The Father

“Instead of feeling judged, I feel supported.” I wish that Laura could feel that.

“Heavenly Father focuses on helping us to progress, not on judging us.”

For her entire life, my wife, Melinda, has tried with all her heart to be a faithful disciple of Jesus Christ. Yet, beginning in her youth, she felt unworthy of Heavenly Father’s love and blessings because she misunderstood His nature. Fortunately, Melinda continued to keep the commandments in spite of the sadness she felt. A few years ago, she had a series of experiences that helped her better understand God’s nature, including His love for His children and His gratitude for our even-imperfect efforts to do His work.

She explains how this has influenced her: “I now feel sure that the Father’s plan works, that He is personally invested in our success, and that He provides us with the lessons and experiences we need to return to His presence. I see myself and others more as God sees us. I am able to parent, teach, and serve with more love and less fear. I feel peace and confidence rather than anxiety and insecurity. Instead of feeling judged, I feel supported. My faith is more certain. I feel my Father’s love more often and more deeply.”

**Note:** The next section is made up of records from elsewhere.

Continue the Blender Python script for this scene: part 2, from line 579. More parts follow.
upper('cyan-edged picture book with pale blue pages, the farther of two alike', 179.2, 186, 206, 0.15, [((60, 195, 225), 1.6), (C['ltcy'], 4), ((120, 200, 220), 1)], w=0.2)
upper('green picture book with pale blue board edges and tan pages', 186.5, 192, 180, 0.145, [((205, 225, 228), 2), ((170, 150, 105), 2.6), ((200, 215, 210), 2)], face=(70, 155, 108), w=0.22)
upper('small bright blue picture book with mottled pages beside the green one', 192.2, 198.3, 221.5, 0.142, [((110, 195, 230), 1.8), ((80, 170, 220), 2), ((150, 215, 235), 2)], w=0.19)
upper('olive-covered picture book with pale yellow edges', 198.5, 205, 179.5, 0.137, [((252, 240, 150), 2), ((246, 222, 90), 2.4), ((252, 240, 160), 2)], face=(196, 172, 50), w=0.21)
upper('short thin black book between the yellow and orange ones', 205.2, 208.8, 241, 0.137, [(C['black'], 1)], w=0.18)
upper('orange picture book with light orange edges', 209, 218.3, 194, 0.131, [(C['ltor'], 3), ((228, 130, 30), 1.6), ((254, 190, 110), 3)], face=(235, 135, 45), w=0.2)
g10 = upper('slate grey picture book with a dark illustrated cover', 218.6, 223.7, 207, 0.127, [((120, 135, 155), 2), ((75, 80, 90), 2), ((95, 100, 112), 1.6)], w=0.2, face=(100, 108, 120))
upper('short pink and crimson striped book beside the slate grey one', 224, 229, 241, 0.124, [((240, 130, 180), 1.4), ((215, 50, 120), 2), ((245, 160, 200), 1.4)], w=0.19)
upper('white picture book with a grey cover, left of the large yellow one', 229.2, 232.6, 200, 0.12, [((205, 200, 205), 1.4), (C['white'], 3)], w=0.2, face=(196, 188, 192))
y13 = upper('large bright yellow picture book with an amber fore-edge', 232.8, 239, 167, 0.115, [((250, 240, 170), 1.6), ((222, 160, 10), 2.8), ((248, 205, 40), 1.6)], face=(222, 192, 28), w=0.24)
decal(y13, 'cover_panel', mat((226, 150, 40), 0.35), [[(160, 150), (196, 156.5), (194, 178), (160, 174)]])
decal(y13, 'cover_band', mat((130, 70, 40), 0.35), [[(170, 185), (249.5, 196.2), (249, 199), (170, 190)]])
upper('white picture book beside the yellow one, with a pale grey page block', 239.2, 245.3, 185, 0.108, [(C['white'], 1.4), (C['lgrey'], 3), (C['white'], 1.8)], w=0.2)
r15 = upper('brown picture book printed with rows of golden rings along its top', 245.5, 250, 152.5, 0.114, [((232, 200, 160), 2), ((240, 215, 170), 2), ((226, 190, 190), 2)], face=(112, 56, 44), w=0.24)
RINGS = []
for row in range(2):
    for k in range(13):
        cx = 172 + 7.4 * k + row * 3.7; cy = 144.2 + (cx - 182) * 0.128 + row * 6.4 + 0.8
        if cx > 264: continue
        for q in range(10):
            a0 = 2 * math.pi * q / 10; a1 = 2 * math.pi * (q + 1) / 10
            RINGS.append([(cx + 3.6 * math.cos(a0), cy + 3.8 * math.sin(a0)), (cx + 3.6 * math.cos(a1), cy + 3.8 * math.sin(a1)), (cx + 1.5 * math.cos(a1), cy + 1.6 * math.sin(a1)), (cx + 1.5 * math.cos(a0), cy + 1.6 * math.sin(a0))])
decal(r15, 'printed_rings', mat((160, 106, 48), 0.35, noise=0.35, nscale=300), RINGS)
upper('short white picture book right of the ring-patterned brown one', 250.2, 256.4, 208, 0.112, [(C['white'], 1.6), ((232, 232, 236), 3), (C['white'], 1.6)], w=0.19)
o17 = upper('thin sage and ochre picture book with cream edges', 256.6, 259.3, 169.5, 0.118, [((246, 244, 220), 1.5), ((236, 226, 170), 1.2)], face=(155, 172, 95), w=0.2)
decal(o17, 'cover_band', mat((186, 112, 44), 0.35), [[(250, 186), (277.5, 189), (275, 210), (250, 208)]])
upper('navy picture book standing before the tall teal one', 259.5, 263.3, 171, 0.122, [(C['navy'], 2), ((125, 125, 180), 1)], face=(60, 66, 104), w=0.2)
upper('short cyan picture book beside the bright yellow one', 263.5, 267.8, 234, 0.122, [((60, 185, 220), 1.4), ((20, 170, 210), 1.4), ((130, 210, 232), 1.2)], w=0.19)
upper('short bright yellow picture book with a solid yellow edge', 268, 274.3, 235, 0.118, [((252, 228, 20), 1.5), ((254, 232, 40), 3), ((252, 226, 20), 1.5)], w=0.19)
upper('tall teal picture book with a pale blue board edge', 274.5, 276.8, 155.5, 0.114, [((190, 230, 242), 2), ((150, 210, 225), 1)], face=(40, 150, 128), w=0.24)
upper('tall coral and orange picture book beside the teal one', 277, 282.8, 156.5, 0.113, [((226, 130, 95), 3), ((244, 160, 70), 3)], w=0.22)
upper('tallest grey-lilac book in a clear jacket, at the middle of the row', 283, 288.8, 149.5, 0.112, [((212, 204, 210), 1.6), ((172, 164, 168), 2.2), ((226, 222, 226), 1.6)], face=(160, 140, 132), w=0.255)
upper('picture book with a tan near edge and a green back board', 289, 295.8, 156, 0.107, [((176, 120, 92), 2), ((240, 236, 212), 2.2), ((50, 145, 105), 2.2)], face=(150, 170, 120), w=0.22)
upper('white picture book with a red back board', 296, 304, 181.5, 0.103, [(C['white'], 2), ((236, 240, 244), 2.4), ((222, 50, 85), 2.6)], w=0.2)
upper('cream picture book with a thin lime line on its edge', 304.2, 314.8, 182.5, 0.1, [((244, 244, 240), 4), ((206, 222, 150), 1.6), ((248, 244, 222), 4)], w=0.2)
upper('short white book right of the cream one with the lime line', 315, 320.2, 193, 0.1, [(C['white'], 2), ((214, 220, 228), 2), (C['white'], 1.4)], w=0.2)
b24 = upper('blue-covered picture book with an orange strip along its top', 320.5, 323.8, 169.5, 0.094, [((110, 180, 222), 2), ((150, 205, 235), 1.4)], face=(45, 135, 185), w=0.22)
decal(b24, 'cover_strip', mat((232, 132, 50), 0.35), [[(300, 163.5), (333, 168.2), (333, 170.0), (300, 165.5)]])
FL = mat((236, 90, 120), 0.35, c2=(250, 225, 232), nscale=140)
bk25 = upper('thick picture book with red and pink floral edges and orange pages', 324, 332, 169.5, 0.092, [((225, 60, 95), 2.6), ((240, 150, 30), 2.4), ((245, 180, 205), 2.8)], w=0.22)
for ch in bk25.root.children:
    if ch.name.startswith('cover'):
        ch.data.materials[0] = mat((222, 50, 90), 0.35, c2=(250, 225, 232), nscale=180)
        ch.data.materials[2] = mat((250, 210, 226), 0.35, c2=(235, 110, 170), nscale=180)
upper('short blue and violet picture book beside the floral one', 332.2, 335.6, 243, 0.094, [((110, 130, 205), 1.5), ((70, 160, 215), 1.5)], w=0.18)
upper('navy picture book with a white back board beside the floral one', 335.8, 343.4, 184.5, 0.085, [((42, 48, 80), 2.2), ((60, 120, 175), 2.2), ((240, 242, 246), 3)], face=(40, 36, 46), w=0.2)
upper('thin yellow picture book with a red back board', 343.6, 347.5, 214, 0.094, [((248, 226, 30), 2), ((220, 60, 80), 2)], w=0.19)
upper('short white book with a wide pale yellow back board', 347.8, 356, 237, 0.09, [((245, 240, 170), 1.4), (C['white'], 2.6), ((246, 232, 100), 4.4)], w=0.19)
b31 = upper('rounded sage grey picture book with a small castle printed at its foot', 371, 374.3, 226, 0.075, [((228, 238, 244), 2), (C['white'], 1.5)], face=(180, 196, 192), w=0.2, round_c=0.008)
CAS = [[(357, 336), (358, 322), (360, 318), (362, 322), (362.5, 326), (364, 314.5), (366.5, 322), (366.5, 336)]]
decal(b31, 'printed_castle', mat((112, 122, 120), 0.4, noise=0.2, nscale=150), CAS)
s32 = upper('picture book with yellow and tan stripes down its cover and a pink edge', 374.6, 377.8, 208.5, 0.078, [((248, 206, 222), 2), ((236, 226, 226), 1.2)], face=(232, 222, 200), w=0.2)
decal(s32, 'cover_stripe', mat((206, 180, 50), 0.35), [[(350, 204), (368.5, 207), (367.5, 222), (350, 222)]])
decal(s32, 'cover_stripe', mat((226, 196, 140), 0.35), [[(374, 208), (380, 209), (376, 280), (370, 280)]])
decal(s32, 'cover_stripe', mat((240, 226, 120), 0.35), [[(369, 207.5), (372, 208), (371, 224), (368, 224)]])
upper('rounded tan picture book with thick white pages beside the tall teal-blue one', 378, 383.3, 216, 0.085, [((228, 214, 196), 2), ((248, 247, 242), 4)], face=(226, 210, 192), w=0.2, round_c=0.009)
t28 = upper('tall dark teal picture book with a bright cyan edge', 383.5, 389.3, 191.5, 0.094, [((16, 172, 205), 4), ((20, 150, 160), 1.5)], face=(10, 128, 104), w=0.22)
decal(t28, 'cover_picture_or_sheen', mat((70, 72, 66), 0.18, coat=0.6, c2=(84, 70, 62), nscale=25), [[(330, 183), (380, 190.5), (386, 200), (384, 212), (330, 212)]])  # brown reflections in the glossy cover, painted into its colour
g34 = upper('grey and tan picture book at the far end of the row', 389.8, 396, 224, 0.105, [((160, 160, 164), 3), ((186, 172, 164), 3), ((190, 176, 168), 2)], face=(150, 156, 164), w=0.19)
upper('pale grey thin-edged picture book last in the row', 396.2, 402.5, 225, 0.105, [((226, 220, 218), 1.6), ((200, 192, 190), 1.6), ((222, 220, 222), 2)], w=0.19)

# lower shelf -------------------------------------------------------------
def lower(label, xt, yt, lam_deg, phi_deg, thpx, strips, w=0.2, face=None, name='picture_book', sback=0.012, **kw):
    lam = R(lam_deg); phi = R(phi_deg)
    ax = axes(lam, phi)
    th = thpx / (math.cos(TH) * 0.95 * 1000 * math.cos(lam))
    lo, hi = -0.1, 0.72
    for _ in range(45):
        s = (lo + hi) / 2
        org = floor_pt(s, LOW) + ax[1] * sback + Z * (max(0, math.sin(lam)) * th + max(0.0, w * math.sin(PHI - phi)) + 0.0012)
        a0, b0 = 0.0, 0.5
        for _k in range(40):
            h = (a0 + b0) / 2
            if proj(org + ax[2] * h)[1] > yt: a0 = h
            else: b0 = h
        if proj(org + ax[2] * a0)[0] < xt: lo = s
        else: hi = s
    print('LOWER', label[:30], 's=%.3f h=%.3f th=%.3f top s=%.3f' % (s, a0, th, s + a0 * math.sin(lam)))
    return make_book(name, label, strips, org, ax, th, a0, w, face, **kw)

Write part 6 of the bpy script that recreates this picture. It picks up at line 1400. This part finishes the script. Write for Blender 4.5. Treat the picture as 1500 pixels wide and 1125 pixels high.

Having “a correct idea of [Heavenly Father’s] character, perfections, and attributes” is essential to exercising faith sufficient to obtain exaltation. A correct understanding of Heavenly Father’s character can change how we see ourselves and others and help us to understand God’s tremendous love for His children and His great desire to help us become like Him. An incorrect view of His nature can leave us feeling as if we are incapable of ever making it back to His presence.

Aside from the series of experiences that changed her perspective that first paragraph sounds just like Laura.

During mortality, Heavenly Father provides us with the conditions we need to progress within His plan. The Father begot Jesus Christ in the flesh and provided Him with divine help to fulfill His mortal mission. Heavenly Father will likewise help each of us if we will strive to keep His commandments. The Father gives us agency. Our lives are in His hands, and our “days are known” and “shall not be numbered less.” And He ensures that eventually all things work for the good of those who love Him.

Heavenly Father guides us and gives us the experiences we need based on our strengths, weaknesses, and choices so that we might bear good fruit. The Father chastens us when necessary because He loves us. He is a “Man of Counsel,” who will counsel with us if we ask.

To become like the Father, we must develop His character traits. Heavenly Father’s perfections and attributes include the following:

  • The Father is “Endless and Eternal.”
  • He is perfectly just, merciful, kind, long-suffering, and wants only what is best for us.
  • Heavenly Father is love.
  • He keeps His covenants.
  • He does not change.
  • He cannot lie.
  • The Father is no respecter of persons.
  • He knows all things—past, present, and future—from the beginning.
  • Heavenly Father is more intelligent than us all.
  • The Father has all power and does all that He takes into His heart to do.

Brothers and sisters, we can trust in and rely upon the Father. And He “would not require [us] to experience a moment more of difficulty than is absolutely needed for [our] benefit or for that of those [we] love.” As a result, He focuses on helping us to progress, not on judging and condemning us.

Given the distance between what we are as mortals and what Heavenly Father has become, it is not surprising that some feel that becoming like the Father is unattainable. Nevertheless, the scriptures are clear. If we will cleave in faith to Christ, repent, and seek God’s grace through obedience, eventually we will become like the Father. I take great comfort in the fact that those who strive to be obedient will “receive grace for grace” and ultimately “receive of his fulness.” In other words, we won’t become like the Father on our own. Rather, it will come through gifts of grace, some big but mostly small, that build upon one another until we have a fulness. But, brothers and sisters, it will come!